Kennedy’s note read, “You do not know what advertising is. No one in the advertising business knows what advertising is. No advertiser knows for certain what advertising is. If you want to know, tell this messenger that I should come up. I’m waiting in the lobby downstairs.”

Thomas asked his partner, Albert Lasker, to follow up. The two men met. Kennedy told Lasker that advertising is, “Salesmanship in print.”

Salesmanship In Print

Twenty years later, Albert Lasker told his staff, “It was that in 1905 when Kennedy told it;

it was that before anyone had ever told me, and it will always be that, and nothing else.”

Lasker sold the agency in 1942 to three of his executives. It evolved into Foote, Cone & Belding, now known as FCB and owned by Interpublic.

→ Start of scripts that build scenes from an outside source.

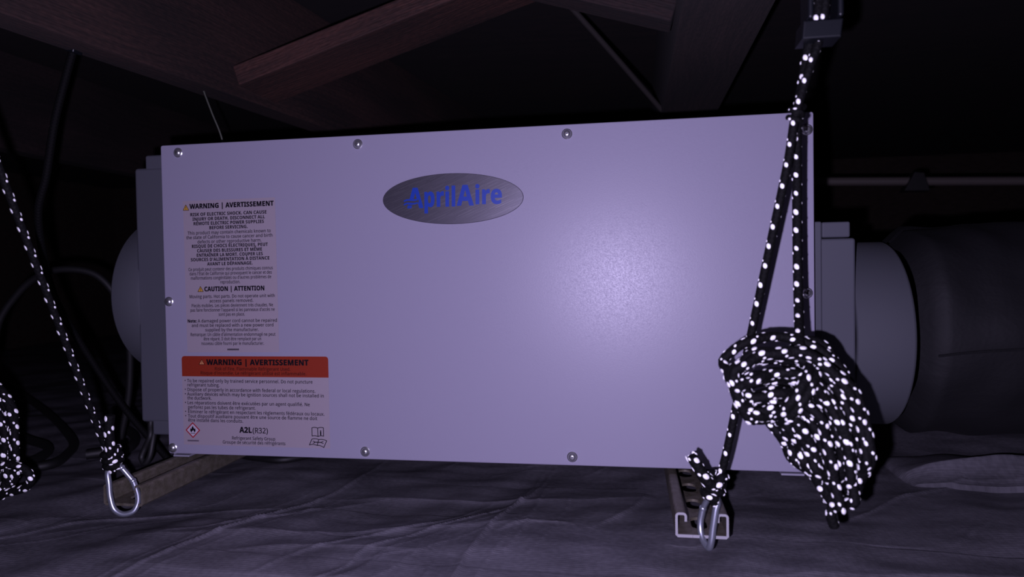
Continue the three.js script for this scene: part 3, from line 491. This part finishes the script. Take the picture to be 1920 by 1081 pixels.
cable('floor_cable', [[-0.72, F + 0.03, -0.36], [-0.68, F + 0.016, -0.32], [-0.615, F + 0.012, -0.275], [-0.569, F + 0.012, -0.219], [-0.557, F + 0.012, -0.187], [-0.59, F + 0.012, -0.15]], 0.007, 'short black cable curl on the floor just right of the left rope knot');
cable('power_cord', [[-0.40, -0.13, -0.04], [-0.399, -0.151, -0.035], [-0.396, -0.163, -0.03], [-0.404, -0.179, -0.03], [-0.407, -0.19, -0.028], [-0.401, -0.1955, -0.026], [-0.395, -0.188, -0.026], [-0.393, -0.17, -0.03], [-0.396, -0.15, -0.04], [-0.398, -0.13, -0.05]], 0.0034, 'doubled black power cord loop hanging under the left flange of the cabinet');
cable('hanging_cable', [[-0.76, -0.2, -0.12], [-0.7, -0.09, -0.11], [-0.673, -0.028, -0.1], [-0.65, 0.001, -0.1], [-0.621, 0.025, -0.1], [-0.579, 0.039, -0.1], [-0.53, 0.03, -0.11], [-0.5, -0.02, -0.12], [-0.51, -0.12, -0.14], [-0.54, -0.22, -0.15]], 0.0045, 'black cable arching up in the dark behind the left rope');
cable('floor_cable', [[-0.42, F + 0.012, -0.25], [-0.368, F + 0.01, -0.181], [-0.33, F + 0.01, -0.166], [-0.297, F + 0.01, -0.162], [-0.2614, F + 0.01, -0.201], [-0.2, F + 0.01, -0.26]], 0.0048, 'black cable curving on the floor beneath the cabinet beside the left channel');

// ---------------------------------------------------------------- the flash lamp beside the lens
{
  const o = thing('flash_lamp', 'small flash lamp beside the lens, facing the cabinet', 'lamp', [FLASH.x, FLASH.y, FLASH.z]);
  o.rotation.set(-0.02238, 0.16852, 0, 'YXZ');
  M.flashBody = new THREE.MeshStandardMaterial({ name: 'black lamp housing', color: rgb(0.02, 0.02, 0.02), roughness: 0.5 });
  M.flashGlow = new THREE.MeshStandardMaterial({ name: 'glowing flash diode', color: rgb(0.8, 0.75, 0.6), emissive: rgb(0.69, 0.585, 1.0), emissiveIntensity: 2 });
  part('housing', new THREE.CylinderGeometry(0.006, 0.006, 0.006, 24).rotateX(Math.PI / 2).translate(0, 0, 0.0035), M.flashBody, o);
  part('diode', new THREE.CylinderGeometry(0.0035, 0.0035, 0.001, 24).rotateX(Math.PI / 2), M.flashGlow, o);
}
renderer.render(scene, camera);
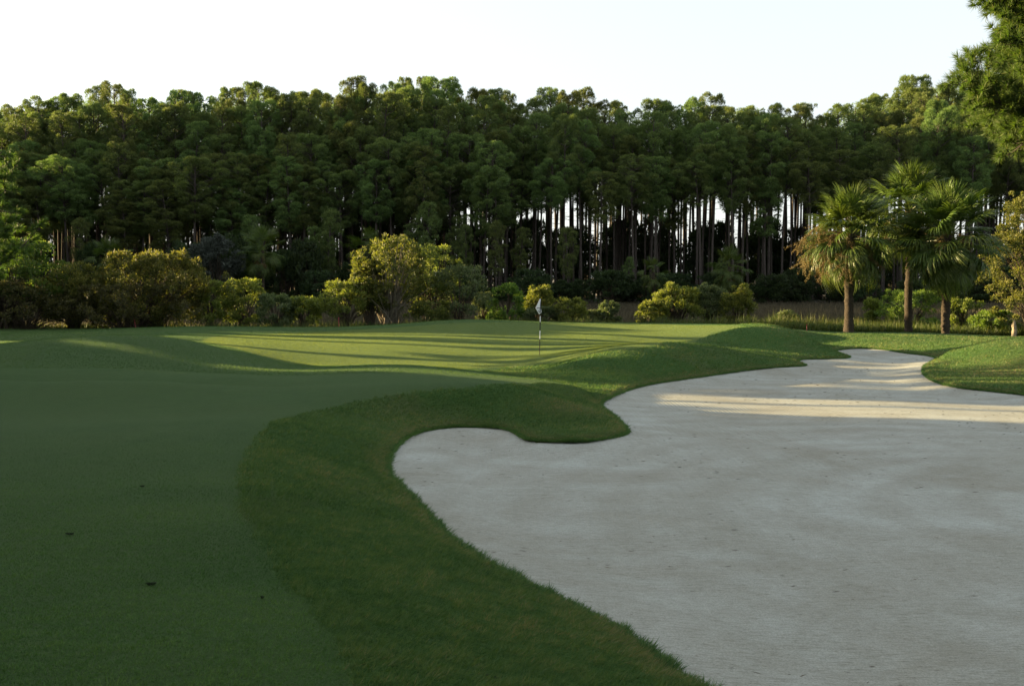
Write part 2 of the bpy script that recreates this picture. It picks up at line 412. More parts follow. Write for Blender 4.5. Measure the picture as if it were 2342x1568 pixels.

It is doubtful that the deceptively simple term “salesmanship in print” finds its way in today’s marketing discussions, even if “print” is considered a metaphor for multiple platforms and media. The notion of salesmanship is vulnerable, susceptible to attack from marketers who believe their target does not want to be sold to. Salesmanship is easily dismissed as unfocused, tawdry, pushy, insulting, and detrimental to the attributes of the brand.

This perspective is flawed because of a misunderstanding of the role of salesmanship. Professional, selling, whether door to door or on a digital platform, has always included tactics such as:

  • Establishing trust
  • Developing empathy
  • Gathering information on the prospect
  • Positioning the product being marketed as a solution

These activities are not the antithesis of creating a brand. They are the foundations of creating both a brand and a sustainable competitive advantage. The perception that selling pollutes brand strategy may be based more on when marketing messages appear than on their content, their calls to action, and their congruence with brand strategy.

A Harris Poll conducted for Lithium revealed that 74% of 16- to 39-year-olds don’t like being targeted by brands in their social media feeds.

The “we don’t want to be sold” mantras of millennials that surface in research shouldn’t be interpreted as proof that selling is passé. After all, regardless of demography, hardly any of us want to be sold to. But just about all of us want to buy. Skittish guardians of brand strategy who overlook this aspect of human nature put business results at risk.

The Role Of Strategy

“Strategy is the creation of a unique and valuable position, involving a different set of activities,” according to Michael Porter, author of 18 books on strategy, competition, and business.

“The essence of strategic positioning is to choose activities that are different from rivals.”

This perspective on strategy drives to the heart of the matter for marketers and brand managers. It captures the inescapable need for differentiation. It underscores the importance of the creation of a position, and it recognizes that until something is actually sold, marketing’s job is incomplete.

Vast realms of data clearly provide opportunities for share growth and revenue growth. But knowing the customer is one thing. Actually asking for their business in a way that’s driven by this understanding is altogether different.